Coindrawer, with respect, I ask that you:

  1. Make good with any Bug Bounty participant who has faithfully participated in your program. You publicly stated that you would reward submitters of valid security issues. It appears to me as though others have had similar experiences to mine - their submissions were ignored, and in some cases you even took action on their submissions without recognising their efforts. Do the right thing for the professionals who participated in the program, contributing their time and skills to securing your company's services.
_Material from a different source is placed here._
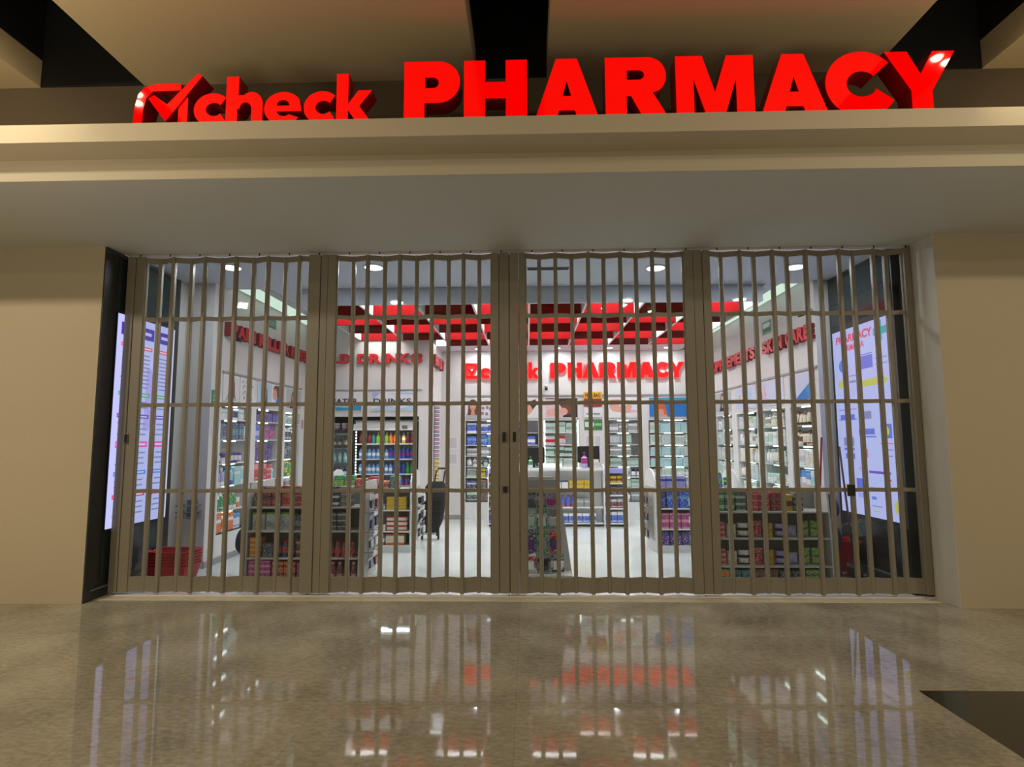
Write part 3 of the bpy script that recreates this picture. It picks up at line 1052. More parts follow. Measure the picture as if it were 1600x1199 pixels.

  2. Fix the security issues that you have been notified of. By not addressing them, you leave your platform vulnerable, placing your customers’ funds at risk. They expect (and deserve) better than this, and Bitcoin has been troubled enough already by security issues and theft of funds. Update 1 May 2014 - Coindrawer have remediated all outstanding vulnerabilities that I have reported.
  3. If you are no longer interested in operating a Bug Bounty program, please remove your Bug Bounty page. It isn't fair to waste the time and ignore the efforts of honest security professionals, and I believe your program harms the credibility of Bug Bounty programs.